## begin
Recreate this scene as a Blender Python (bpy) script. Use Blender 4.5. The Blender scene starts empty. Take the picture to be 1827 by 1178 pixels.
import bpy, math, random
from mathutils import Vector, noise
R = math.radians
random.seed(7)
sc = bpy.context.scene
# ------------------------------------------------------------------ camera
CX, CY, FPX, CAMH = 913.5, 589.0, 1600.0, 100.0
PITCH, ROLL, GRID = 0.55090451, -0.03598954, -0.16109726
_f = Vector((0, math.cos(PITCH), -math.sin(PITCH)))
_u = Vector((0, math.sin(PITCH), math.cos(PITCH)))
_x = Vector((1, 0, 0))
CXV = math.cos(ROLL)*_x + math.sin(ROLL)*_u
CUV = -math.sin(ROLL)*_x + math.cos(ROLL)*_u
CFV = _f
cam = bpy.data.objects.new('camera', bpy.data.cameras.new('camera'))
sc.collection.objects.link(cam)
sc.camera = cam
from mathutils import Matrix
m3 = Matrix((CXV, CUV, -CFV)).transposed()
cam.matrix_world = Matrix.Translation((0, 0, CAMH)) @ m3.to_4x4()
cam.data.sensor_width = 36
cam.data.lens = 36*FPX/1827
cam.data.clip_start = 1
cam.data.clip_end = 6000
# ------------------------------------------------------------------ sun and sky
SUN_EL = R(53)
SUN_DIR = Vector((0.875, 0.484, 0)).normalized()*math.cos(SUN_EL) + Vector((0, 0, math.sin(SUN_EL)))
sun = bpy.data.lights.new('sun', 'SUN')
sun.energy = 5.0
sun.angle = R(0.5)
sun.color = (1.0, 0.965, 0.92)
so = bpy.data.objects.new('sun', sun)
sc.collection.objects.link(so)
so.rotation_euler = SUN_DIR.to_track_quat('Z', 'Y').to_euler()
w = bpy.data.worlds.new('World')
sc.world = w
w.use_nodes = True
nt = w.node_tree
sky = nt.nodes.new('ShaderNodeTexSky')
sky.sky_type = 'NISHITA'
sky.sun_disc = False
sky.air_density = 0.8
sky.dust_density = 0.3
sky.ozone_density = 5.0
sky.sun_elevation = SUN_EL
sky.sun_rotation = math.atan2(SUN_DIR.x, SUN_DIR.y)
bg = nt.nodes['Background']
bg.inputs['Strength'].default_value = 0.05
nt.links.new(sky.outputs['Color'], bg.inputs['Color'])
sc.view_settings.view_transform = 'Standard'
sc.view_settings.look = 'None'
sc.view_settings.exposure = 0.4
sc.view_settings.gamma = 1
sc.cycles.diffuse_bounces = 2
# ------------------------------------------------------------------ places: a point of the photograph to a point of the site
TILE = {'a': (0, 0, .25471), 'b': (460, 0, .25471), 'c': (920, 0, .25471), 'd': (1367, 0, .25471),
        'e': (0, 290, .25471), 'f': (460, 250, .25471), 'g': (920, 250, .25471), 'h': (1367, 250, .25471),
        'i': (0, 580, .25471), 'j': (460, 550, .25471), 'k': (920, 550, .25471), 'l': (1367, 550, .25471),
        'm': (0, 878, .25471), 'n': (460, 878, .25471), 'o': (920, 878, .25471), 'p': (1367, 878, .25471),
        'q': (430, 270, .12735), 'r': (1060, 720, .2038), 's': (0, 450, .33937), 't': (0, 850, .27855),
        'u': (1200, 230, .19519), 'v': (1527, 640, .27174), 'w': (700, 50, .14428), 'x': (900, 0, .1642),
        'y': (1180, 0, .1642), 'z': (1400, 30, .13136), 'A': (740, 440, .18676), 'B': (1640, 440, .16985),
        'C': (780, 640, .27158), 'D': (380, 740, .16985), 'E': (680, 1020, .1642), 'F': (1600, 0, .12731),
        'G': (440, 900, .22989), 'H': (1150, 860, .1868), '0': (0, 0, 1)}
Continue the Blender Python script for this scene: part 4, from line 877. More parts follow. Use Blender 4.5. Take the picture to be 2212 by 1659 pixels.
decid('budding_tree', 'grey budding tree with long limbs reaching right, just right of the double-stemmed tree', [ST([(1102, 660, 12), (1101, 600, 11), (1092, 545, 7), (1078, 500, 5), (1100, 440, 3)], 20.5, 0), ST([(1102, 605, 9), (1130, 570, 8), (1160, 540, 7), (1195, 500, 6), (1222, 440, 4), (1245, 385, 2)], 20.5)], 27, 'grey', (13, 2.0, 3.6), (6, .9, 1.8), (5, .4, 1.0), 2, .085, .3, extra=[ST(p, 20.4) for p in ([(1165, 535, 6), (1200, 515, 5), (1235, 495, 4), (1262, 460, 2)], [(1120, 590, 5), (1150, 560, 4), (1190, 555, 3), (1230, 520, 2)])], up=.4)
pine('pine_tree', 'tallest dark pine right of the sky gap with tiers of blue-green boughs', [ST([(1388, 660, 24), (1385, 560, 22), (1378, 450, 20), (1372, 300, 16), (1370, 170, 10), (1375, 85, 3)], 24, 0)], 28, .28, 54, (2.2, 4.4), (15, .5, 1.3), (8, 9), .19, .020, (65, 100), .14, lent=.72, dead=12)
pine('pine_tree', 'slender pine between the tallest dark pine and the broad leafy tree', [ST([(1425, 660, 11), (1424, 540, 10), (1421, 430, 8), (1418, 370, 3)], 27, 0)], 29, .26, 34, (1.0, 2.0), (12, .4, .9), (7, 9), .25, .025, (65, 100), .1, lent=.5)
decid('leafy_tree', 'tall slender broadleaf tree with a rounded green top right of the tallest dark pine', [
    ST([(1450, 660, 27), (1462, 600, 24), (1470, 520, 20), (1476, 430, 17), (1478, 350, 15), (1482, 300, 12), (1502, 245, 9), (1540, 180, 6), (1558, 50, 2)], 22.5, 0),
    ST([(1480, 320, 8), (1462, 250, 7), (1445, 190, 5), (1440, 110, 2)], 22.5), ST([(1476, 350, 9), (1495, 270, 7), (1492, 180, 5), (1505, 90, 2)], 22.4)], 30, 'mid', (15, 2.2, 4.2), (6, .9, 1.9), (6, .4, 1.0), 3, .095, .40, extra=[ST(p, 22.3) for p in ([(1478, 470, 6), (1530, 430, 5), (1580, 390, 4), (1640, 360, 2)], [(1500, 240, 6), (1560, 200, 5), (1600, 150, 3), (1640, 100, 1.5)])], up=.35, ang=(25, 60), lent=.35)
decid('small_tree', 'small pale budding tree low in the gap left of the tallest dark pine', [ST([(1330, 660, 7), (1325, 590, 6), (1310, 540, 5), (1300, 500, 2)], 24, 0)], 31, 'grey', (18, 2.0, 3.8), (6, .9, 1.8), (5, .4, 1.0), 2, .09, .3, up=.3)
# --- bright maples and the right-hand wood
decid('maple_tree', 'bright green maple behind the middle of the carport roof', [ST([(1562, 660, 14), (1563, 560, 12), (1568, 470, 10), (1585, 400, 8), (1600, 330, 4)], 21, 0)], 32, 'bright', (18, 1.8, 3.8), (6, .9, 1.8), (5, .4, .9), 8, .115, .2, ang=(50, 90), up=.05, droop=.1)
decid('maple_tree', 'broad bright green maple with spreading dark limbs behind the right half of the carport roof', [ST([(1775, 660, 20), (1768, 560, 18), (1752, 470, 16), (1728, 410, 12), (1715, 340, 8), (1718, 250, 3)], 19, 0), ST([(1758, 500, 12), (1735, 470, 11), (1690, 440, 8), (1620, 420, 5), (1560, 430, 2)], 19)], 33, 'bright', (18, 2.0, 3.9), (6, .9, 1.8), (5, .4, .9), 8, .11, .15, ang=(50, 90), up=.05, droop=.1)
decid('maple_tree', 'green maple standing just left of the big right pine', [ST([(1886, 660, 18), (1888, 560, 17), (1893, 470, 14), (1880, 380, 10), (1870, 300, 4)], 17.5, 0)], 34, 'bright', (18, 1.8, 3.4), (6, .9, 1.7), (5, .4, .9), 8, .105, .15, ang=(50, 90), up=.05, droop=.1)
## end
# STATED TASK
Sift the material for lines with the string "Take". Copy each one found.

# SOLUTION TO THIS EXERCISE
Recreate this scene as a Blender Python (bpy) script. Use Blender 4.5. The Blender scene starts empty. Take the picture to be 1827 by 1178 pixels.
Continue the Blender Python script for this scene: part 4, from line 877. More parts follow. Use Blender 4.5. Take the picture to be 2212 by 1659 pixels.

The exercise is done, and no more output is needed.